Walking along recreated Parisian pavements at Swansea Bay Studios, a former Ford car plant, Roberts pointed to “all the dressings you’d find in 1947 Paris … a pissoir, a cinema, a boulangerie, a butcher, a cafe … side streets, a Metro station, everything … We built some incredible interior sets as well.”

The Collection
It was cheaper to construct entire buildings, alleys and courtyards in a back lot in a Swansea studio for a major drama set in post-war Paris than to film in actual French locations. Photograph: Nick Briggs

He described the set as “totally authentic”, noting that extensive research was done to perfect the period look. The buildings have been made to look “scuffed around” by the war, he said.

Under production designer Alison Dominitz, a Welsh construction team and scenic artists created the set in two months. Timber and plywood structures were plastered to look like walls and brickwork and decorated. The road was laid with curb stones, cement and pebble stones while lamp-posts, street furniture and other props were “dressed to bring the whole set alive”, he said.

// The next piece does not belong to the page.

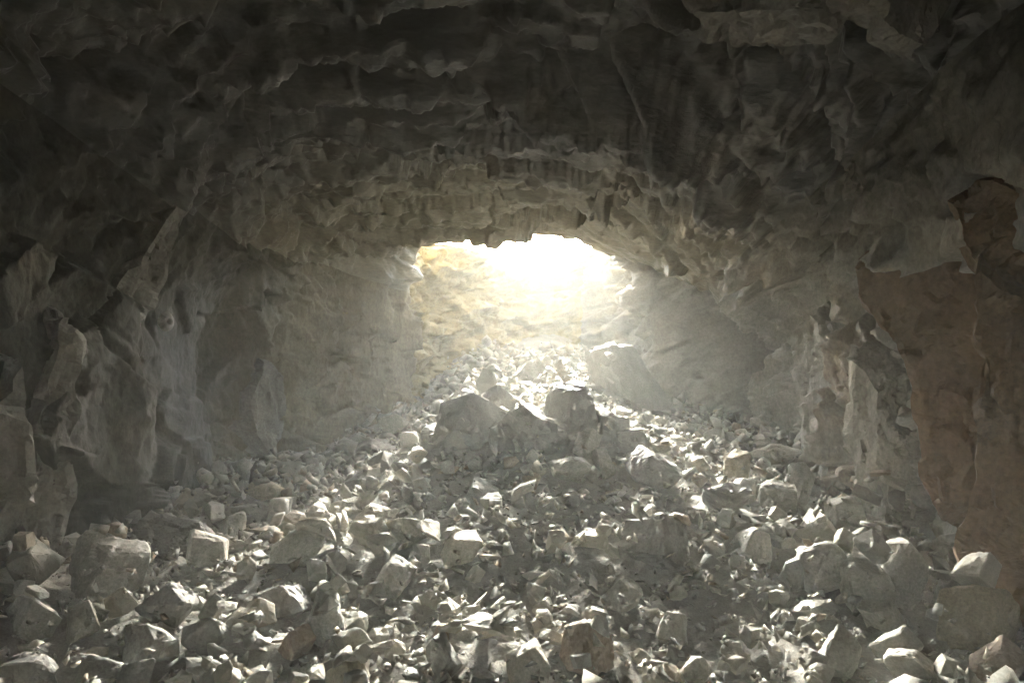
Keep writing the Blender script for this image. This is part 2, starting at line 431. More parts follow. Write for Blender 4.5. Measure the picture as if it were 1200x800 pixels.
# hill surface around the pit
gx, gy = np.meshgrid(np.linspace(-8, 8, 129), np.linspace(-12, 16, 225))
hp = np.stack([gx, gy, np.zeros_like(gx)], -1).reshape(-1, 3)
hz = 4.15 - 0.6 * smooth((gy.ravel() - 4.5) / 3.5) + 0.1 * fbm(hp * 0.7, 400, 4)
outer = smooth((gy.ravel() - 8.2) / 0.9)
hz = hz * (1 - outer) + (2.45 + 0.12 * fbm(hp * 0.9, 402, 5) + 0.14 * np.clip(np.abs(gx.ravel()) - 2.5, 0, 6)) * outer
hp[:, 2] = hz
pitpoly = np.array([(-1.6, 8.1)] + [(p[0] - nn[0] * 0.75, p[1] - nn[1] * 0.75) for p, nn in zip(pl[60:270:10], nrm2[60:270:10])] + [(2.2, 8.1)])
def inside(px, py, poly):
    r = np.zeros(px.shape, bool); j = len(poly) - 1
    for i in range(len(poly)):
        xi, yi = poly[i]; xj, yj = poly[j]
        c = ((yi > py) != (yj > py)) & (px < (xj - xi) * (py - yi) / (yj - yi + 1e-12) + xi)
        r ^= c; j = i
    return r
cxm = (gx[:-1, :-1] + gx[1:, 1:]) / 2; cym = (gy[:-1, :-1] + gy[1:, 1:]) / 2
structure(link_mesh("hillside", grid_mesh("hillside", hp.reshape(gx.shape + (3,)), ~inside(cxm, cym, pitpoly)), M['soil'], smooth_shade=True))

u, v = np.meshgrid(np.linspace(-4.5, 4.5, 90), np.linspace(8.0, 10.0, 30))
q_ = np.stack([u.ravel(), v.ravel(), 0 * u.ravel()], 1)
und = 3.42 + 0.22 * (v - 8.0) + (0.10 * facet(q_, 0.6, 95)).reshape(u.shape) + 0.03 * np.abs(u)
OV = np.concatenate([np.stack([u, v, und], -1), np.stack([u[-1:], v[-1:] + 0.05, und[-1:] + 0.15], -1), np.stack([u, v, np.full_like(u, 4.05)], -1)[::-1]], 0)
structure(link_mesh("added_sky_blocker", grid_mesh("added_sky_blocker", OV), M['slab']))  # unseen slab added above the pit to block overhead skylight

# ------------------------------------------------------------------ ground under the rubble
def ground_z(x, y):
    x = np.asarray(x, float); y = np.asarray(y, float)
    zc = np.interp(y, [-6, 1.5, 2.5, 3.5, 5, 6, 7.0, 7.6], [0.1, 0.2, 0.3, 0.43, 0.86, 1.12, 1.27, 1.30])
    zl = np.interp(y, [-6, 1.5, 3.5, 5, 7.2, 8], [0.1, 0.25, 0.42, 0.48, 0.52, 0.85])
    zr = np.interp(y, [-6, 1.5, 3.5, 4.5, 6.0, 7, 8], [0.1, 0.2, 0.32, 0.46, 0.74, 0.76, 0.85])
    ax = x - 0.2
    w = 1 - smooth((np.abs(ax) - 0.15) / 1.85)
    z = np.where(ax < 0, zl, zr) * (1 - w) + zc * w
    z = np.where(y > 7.7, z - 0.05 * np.clip(y - 7.7, 0, 0.9) + 0.3 * np.clip(y - 8.8, 0, 3), z)
    return z

HX0, HY0, HR = -3.4, 1.4, 0.025
hnx, hny = int(6.8 / HR), int(9.6 / HR)
HGX, HGY = np.meshgrid(HX0 + HR * np.arange(hnx), HY0 + HR * np.arange(hny))
_p = np.stack([HGX.ravel(), HGY.ravel(), np.zeros(HGX.size)], 1)
HM = ground_z(HGX, HGY) + (0.10 * fbm(_p * 1.1, 500, 4)).reshape(HGX.shape)
HM += (0.030 * facet(_p, 0.22, 510, .8, .8) + 0.012 * facet(_p, 0.08, 511, .8, .8) + 0.006 * facet(_p, 0.035, 512, .8, .8)).reshape(HGX.shape)
HM -= 0.06
gm = np.stack([HGX, HGY, HM], -1)
structure(link_mesh("ground", grid_mesh("ground", gm), M['dirt']))
u, v = np.meshgrid(np.linspace(-3.4, 3.4, 60), np.linspace(-11, 1.45, 90))
structure(link_mesh("floor", grid_mesh("floor", np.stack([u, v, ground_z(u, v) - 0.08 + 0.05 * fbm(np.stack([u.ravel(), v.ravel(), 0 * u.ravel()], 1) * 2, 3).reshape(u.shape)], -1)), M['dirt']))

# ------------------------------------------------------------------ rock shapes
def hull_bm(rng, n=14, dims=(1, 1, 1), power=3.0):
    bm = bmesh.new()
    for _ in range(n):
        v = np.array([rng.gauss(0, 1) for _ in range(3)])
        v /= (np.abs(v) ** power).sum() ** (1 / power)
        v *= rng.uniform(0.86, 1.05)
        bm.verts.new((v[0] * dims[0] / 2, v[1] * dims[1] / 2, v[2] * dims[2] / 2))
    r = bmesh.ops.convex_hull(bm, input=bm.verts)
    junk = [g for g in r['geom_interior'] if isinstance(g, bmesh.types.BMVert)] + [g for g in r['geom_unused'] if isinstance(g, bmesh.types.BMVert)]
    if junk:
        bmesh.ops.delete(bm, geom=list(set(junk)), context='VERTS')
    return bm

def block_bm(rng, dims, extra=3, turn=0.42):
    """broken block: a sheared, tapered box turned at random inside its bounds, corners knocked off"""
    bm = bmesh.new(); pts = []
    sh = rng.uniform(-0.3, 0.3), rng.uniform(-0.3, 0.3); tp = rng.uniform(0.55, 1.0)
    for sx in (-1, 1):
        for sy in (-1, 1):
            for sz_ in (-1, 1):
                t = tp if sz_ > 0 else 1.0
                p = np.array([sx * rng.uniform(0.55, 1.0) * t + sh[0] * sz_, sy * rng.uniform(0.55, 1.0) * t + sh[1] * sz_, sz_ * rng.uniform(0.65, 1.0)])
                if rng.random() < 0.35:      # knocked-off corner: two points instead of one
                    k = rng.randrange(3); q = p.copy(); q[k] *= rng.uniform(0.3, 0.6); p[(k + 1) % 3] *= rng.uniform(0.4, 0.7); pts.append(q)
                pts.append(p)
    for _ in range(extra):
        v = [rng.uniform(-0.8, 0.8) for _ in range(3)]; a = rng.randrange(3); v[a] = math.copysign(rng.uniform(0.95, 1.15), v[a])
        pts.append(np.array(v))
    A = np.array(pts) @ np.array(Euler((rng.gauss(0, turn), rng.gauss(0, turn), rng.uniform(0, 6.28))).to_matrix()).T
    A = (A - (A.max(0) + A.min(0)) / 2) / (A.max(0) - A.min(0)) * np.array(dims)
    for p in A:
        bm.verts.new(p)
    r = bmesh.ops.convex_hull(bm, input=bm.verts)
    junk = [g for g in r['geom_interior'] + r['geom_unused'] if isinstance(g, bmesh.types.BMVert)]
    if junk:
        bmesh.ops.delete(bm, geom=list(set(junk)), context='VERTS')
    bmesh.ops.dissolve_limit(bm, angle_limit=0.12, verts=bm.verts[:], edges=bm.edges[:])
    return bm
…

The Collection is the story of a fictional fashion house called The House of Sabine. The production notes state: “[It] survived one devastating war, but another is looming, where personal battles and passionate love stories pit brother against brother, husband against wife, mother against daughter, protégé against mentor.”

The characters include a master designer, “a charming, ruthless figure”, his top model – “a working-class, unconventional beauty who becomes the iconic face of the House of Sabine … and ultimately his captive” – and his younger brother, “a reckless hedonist”.

De la Tour, a former Royal Shakespeare Company actor whose films include The History Boys and Harry Potter, plays a scheming matriarch. A cast from the UK, US and France includes Mamie Gummer – Meryl Streep’s daughter who played Nancy Crozier in the hit US series The Good Wife – the Crossbones actor Richard Coyle; the Foyle’s War lead Michael Kitchen and Tom Riley, whose films include Da Vinci’s Demons – an international blockbuster that was also filmed at this Swansea studio. It also stars Jenna Thiam, who was in the hit French drama The Returned.

The Collection set.
The Collection set. The TV drama is due to be completed in September. Photograph: Nick Briggs

The Anglo-French production has a large number of international partners. Amazon Prime has exclusive UK rights to the series, which is co-commissioned and distributed internationally by BBC Worldwide.

Their pursuit of authenticity was particularly challenged by the UK’s smoking ban. “It’s somewhat hypocritical … I know how damaging tobacco it is… but, historically people did use tobacco … You’re basically not telling the truth. We do have people smoking, but not excessively.”

The film-makers’ solution was to design “special cigarettes that aren’t cigarettes but special effects ones”. He added: “They’re very expensive to do because every one of them is a bespoke cigarette which has to have an electronic piece in it. It’s like an e-cigarette with a special burning filter, so it looks like a proper cigarette.”

The production is due to be completed in September and a release date is yet to be announced.

• This article was amended on 26 May 2016. Because of an editing error, an earlier version lost the text “, and Shackleton,” from a sentence, changing its meaning.